Даже и при наличии фактов непреложных возникает разрыв между ними и правдой психологической.

В первый день судебного процесса по делу 28 революционеров-народников, процесса, по которому проходил и Дмитрий Лизогуб, в Одессу прибыл палач Фролов. Отношением на имя министра его вытребовал военный генерал-губернатор Тотлебен, герой Севастополя и Плевны. Стало быть, две недели спустя, формально утверждая пред­решенные смертные приговоры, Тотлебену не следовало испытывать тесноту и тяжесть в груди. А Лев Толстой, рассказывая об этом («Боже­ское и человеческое»), писал, что старый воин, убежденный монархист и суровый администратор, почувствовал колотье сердца.

Толстой не видел, не читал конфиденциальной бумаги, пригласившей в Одессу заплечных дел мастера еще за две недели до резолюции военного суда. Но если б и видел, если б и читал —убежден — написал бы то, что написал.

Фактор психологический глубже факта исторического. Движения души подчас не покоятся ни на логике, ни на отвлеченных идеях.

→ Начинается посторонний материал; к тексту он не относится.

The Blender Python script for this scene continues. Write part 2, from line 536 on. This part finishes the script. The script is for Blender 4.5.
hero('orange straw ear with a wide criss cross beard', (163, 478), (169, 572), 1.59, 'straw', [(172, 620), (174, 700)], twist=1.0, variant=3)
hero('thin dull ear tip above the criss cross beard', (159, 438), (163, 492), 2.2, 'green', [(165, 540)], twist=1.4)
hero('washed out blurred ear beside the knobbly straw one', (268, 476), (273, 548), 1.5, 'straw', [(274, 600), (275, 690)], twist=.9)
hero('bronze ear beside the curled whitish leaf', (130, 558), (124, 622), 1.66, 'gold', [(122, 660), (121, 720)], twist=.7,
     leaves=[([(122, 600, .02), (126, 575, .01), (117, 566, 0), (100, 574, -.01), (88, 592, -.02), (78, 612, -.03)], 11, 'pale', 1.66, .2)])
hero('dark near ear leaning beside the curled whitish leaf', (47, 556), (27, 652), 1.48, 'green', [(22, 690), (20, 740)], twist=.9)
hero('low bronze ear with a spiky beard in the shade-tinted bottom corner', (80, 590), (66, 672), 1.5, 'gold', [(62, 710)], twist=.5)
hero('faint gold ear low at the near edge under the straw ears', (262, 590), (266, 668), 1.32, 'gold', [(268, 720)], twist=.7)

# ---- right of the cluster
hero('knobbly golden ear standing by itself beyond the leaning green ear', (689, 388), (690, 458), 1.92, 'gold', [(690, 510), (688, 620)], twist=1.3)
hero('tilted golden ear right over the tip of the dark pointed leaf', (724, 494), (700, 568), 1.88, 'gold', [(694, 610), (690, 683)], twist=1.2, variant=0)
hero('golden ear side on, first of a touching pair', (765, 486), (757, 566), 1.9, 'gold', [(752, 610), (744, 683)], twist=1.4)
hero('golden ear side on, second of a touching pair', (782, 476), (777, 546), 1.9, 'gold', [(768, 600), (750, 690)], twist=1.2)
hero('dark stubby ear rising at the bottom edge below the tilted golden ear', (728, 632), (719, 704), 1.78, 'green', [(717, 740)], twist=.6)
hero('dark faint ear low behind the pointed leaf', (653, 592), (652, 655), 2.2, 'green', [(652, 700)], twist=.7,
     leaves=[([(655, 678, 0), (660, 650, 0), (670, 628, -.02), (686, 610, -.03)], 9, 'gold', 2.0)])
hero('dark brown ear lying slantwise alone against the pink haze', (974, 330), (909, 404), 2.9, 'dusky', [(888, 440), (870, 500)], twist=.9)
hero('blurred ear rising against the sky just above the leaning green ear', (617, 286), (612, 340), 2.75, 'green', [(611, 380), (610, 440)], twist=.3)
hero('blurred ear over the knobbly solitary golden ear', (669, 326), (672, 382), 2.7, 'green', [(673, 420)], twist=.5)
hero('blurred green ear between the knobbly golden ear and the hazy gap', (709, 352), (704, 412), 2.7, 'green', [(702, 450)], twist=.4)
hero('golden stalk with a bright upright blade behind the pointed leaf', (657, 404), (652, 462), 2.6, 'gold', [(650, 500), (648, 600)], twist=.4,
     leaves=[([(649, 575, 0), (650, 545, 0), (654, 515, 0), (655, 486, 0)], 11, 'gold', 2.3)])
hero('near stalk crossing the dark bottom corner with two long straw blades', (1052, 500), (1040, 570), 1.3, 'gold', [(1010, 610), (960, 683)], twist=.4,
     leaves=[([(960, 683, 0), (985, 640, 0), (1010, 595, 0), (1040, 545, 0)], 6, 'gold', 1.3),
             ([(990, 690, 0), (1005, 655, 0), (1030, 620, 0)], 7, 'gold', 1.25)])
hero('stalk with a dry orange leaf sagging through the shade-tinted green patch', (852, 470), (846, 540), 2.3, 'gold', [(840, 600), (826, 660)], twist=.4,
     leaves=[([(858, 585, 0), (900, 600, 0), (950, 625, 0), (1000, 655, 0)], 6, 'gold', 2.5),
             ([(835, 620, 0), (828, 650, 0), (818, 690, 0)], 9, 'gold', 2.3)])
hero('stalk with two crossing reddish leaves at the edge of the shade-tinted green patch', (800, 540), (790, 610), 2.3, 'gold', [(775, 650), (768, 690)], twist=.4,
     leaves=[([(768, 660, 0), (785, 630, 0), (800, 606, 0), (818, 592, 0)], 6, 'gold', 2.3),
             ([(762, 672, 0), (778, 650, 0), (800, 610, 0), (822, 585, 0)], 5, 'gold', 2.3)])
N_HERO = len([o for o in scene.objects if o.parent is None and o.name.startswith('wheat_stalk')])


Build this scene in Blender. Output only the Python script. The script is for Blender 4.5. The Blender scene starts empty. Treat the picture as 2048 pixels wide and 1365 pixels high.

Сопротивление «голой» истории сказывается и в другом. История не заботится о романисте. Бывает так, что в гуще событий драматических словно бы ни с того ни с сего возникает фигура негероическая. Я не говорю о каком-нибудь клерке или филере, глазами которого автор видит трагедию, хотя и признаю сей способ достойным усилий художни­ка. Нет, я имею в виду литератора, умного, «непростого», однако в известном смысле рядового. Построив повесть об Александре Михайлове не пересечении двух «лучей» — рассказа второстепенного писателя Зо­това и рассказа третьестепенной (вымышленной, но типической) народ­ницы Ардашевой,— я, не скрою, весьма опасался, что повесть об Алек­сандре Михайлове сочтут повестью не об Александре Михайлове. И все же, надеюсь, то была повесть о Михайлове, отразившемся в двух зер­калах.

Каждому практику исторического жанра известна особенность исто­рии: она, матушка, словно бы приустав, начинает топтаться на месте, кружить и пятиться. Семеня за нею на короткой приструнке, рискуешь придать повествованию вялость, опасную для репутации сочинителя,— эта воловья вялость вызывает подозрение, высказанное однажды публи­цистом прошлого века: господи помилуй, уж не кастраты ли пишут такие книги?!

Забота о динамике сюжета дает литератору право не только на целесообразный вымысел и домысел, но и на хронологические сдвиги. Гете казнил Эгмонта на двадцать лет раньше палача. А. К. Толстой последовал за Гете и отрубил голову своему персонажу за пять лет до срока... Зная об этом, я, работая над романом «Март», все же долго ежился, прежде чем позволил героине — весьма известной в истории «Народной воли» — преждевременно разрешиться от бремени: боялся гнева специалистов (не акушеров, а знатоков темы).

Вообще на первых порах меня крепко стреноживала колдовская сила документа, его прельстительная архаика. От этих чар я не свободен и ныне, но теперь, кажется, сие уже осознанная необходимость.

Вероятно, нет нужды подчеркивать вкус современного читателя к документализму. Никому уж не приходит в голову сравнивать под­линную речь героя, приведенную в романе, с его сапогом, привешенным на портрет этого героя. Есть, однако, правило, где-то писанное,— архивные фонды романа необходимо скрыть от читателя. Подобно тому как от зрителя, любующегося половодьем, скрыты быки, подпирающие ажурный мост. Или закулисное от сидящих в театральном зале.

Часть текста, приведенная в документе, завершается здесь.